Two possible reasons struck me - the fact that the food was relatively dry - a biryani with dal and saag paneer on the side - rather than several disparate wet curries and that the gewurztraminer was a really good one, albeit incredibly well priced from Lidl. (The 2012 Grand Cru Seinklotz from J P Muller which comes into store in 10 days time on the 26th and which you should snap up if you’re a gewurztraminer fan.) Tasting a really good example of a wine in a style you don’t normally go for can win you round.

I think it comes down to the fact that gewurz, as it’s known for short, is a bit of a Marmite wine. If you love it, you’ll like it just as much or even more with curry; if you don’t spicy food won’t make it taste any more appealing. But give it another try.

* Actually the restaurant itself is a bit of a find. It's called Vittles Curry Nights and is a cafe during the day, up the Filton end of Gloucester Road in Bristol. Nothing fancy but the food rocks!

Photo © H L Photo at fotolia.com - not, obviously, of our meal but a typical Indian spread.

Smoked duck and blood orange salad with Chilean Gewürztraminer

Smoked duck and blood orange salad with Chilean Gewürztraminer

Gewürztraminer is a tricky wine to match, one that one usually falls back on recommending with oriental food, so it’s always good to come across something that’s outside the Asian register.

This was a salad I rustled up last night based on a smoked duck breast I was given to try by the Somerset smokery Brown & Forrest when I visited the other day. I immediately thought of partnering it with seasonal blood oranges and watercress but as the latter was sold out at my local greengrocer, I ended up using a bag of mixed bitter salad leaves including radicchio and chicory.

But it was the dressing that made the pairing. Having divided one orange into peeled segments I squeezed the juice of half another orange (about 2 tbsp, I’d guess) and whisked in about 2 tsp red wine vinegar, 1 tbsp of sunflower oil and 3 tbsp of olive oil (I didn’t want the olive oil flavour to be too dominant) But what made it was the seasoning - a scant teaspoon of pink peppercorns crushed with a little Maldon sea salt and I think it was that that linked so well to the wine.

That was a 2010 Chilean Gewürztraminer from Torres Santa Digna range which was apparently Fairtrade certified this year although they don’t use the logo on the bottle. It was less aromatic than most Alsace Gewürz with less of those pungent rose petal and lychee aromas that are so typical of this variety but enough to make it distinctively aromatic. A nice refreshing wine for people who generally find Gewürz too full on.

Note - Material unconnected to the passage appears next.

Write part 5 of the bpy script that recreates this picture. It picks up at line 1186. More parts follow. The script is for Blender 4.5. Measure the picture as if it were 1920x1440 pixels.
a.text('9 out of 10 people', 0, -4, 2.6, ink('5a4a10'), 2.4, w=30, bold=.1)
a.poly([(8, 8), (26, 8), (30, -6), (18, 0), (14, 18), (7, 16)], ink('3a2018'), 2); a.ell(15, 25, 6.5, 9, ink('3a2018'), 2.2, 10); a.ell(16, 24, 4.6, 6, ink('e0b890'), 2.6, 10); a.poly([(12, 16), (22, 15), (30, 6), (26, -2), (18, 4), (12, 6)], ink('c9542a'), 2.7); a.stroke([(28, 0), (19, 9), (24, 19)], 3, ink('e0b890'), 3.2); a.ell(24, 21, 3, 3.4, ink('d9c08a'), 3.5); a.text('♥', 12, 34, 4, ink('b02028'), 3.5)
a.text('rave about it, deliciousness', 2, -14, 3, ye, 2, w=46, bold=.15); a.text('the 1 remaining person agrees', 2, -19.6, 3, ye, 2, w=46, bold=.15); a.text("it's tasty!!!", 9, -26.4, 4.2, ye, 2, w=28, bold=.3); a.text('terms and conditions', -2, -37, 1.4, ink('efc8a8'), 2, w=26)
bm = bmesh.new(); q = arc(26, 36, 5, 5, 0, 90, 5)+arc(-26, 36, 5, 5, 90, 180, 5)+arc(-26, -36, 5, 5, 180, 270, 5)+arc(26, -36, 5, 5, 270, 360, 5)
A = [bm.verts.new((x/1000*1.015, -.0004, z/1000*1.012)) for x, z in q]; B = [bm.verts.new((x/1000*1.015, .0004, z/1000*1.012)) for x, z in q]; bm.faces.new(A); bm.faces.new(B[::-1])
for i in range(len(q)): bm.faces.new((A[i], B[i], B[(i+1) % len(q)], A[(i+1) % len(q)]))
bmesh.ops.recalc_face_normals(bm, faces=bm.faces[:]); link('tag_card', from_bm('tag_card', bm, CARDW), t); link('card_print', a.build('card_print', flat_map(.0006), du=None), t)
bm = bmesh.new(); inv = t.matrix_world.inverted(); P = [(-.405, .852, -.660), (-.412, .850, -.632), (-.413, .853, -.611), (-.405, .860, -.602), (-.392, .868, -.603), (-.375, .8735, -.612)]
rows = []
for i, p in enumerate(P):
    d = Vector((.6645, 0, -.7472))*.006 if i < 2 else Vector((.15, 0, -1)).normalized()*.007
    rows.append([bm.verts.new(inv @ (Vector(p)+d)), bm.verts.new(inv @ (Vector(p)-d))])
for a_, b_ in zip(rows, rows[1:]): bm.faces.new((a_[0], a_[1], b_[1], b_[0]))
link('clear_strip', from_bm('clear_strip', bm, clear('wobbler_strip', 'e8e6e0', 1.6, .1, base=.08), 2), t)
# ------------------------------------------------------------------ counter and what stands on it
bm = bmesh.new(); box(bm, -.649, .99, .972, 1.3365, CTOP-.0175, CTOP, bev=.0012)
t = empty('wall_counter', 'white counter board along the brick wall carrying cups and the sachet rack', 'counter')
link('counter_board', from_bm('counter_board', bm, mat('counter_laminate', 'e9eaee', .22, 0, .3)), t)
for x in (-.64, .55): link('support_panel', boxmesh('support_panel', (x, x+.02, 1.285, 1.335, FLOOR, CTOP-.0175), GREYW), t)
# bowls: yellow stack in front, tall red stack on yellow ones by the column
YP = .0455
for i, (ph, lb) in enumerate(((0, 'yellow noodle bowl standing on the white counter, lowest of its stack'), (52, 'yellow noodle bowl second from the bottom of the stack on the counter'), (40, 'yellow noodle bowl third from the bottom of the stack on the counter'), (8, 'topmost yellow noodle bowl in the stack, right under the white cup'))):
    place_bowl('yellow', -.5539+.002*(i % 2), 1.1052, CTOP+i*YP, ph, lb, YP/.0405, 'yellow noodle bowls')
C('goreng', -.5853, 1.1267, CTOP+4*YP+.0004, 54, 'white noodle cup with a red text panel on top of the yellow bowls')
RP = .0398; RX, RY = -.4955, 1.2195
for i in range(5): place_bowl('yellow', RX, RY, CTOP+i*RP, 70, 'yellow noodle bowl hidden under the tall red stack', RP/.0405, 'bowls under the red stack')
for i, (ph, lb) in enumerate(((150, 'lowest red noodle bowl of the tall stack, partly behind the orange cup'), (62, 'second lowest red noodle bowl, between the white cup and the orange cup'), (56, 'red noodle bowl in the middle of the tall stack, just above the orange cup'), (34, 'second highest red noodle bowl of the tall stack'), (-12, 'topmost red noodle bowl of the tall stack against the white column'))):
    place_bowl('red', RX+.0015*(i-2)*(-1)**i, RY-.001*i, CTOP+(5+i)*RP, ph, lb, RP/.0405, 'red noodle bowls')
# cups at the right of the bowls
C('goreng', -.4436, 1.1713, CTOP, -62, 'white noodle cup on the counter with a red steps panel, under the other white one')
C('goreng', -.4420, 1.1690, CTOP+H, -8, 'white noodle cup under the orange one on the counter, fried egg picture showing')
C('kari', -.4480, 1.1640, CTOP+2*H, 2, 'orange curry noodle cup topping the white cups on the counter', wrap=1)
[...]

You can apparently buy it for about £7.99 from Charles Steevenson, Denhoffer Wines, Experience Wines, Partridges of Sloane St, Sandhams Wine Merchants, Telford Wines and other independent wine merchants - one way you might do your bit for Fairtrade fortnight which starts today.

Incidentally I tried the salad with an Australian Riesling and Pinot Noir I happened to have open and neither was as good. The Gewürztraminer really stole the show.

Image © opolja - Fotolia.com

Ceviche and Susana Balbo Torrontes

Ceviche and Susana Balbo Torrontes

I’m currently away in Priorato in Spain (of which more later this week) but this was a great combination I came across last week at the Gaucho Grill in Swallow Street, London.

They’ve always served ceviches (raw fish marinated in citrus juice) but the selection has recently been refined by their executive chef Fernando Trocca who I met earlier this year in Argentina.

There were three kinds: a salmon tiradito (a layered version of ceviche) with citrus oil, lobster with white gazpacho and grapes and raw scallops with coconut dressing - all quite spicy. (You can order any three as a single course.)

The Susana Balbo Torrontes comes from the cool Salta region to the north of the country and is considered one of Argentina’s best. It has a perfumed floral character, not unlike a Gewürztraminer and took all the exotic and spicy flavours in its stride. I like the fact that being one of the grape varieties Argentina has made its own it’s the obvious local pairing too.

(Obviously it goes without saying we had steak and Malbec too but I probably don't need to point out again what a good combination that is!)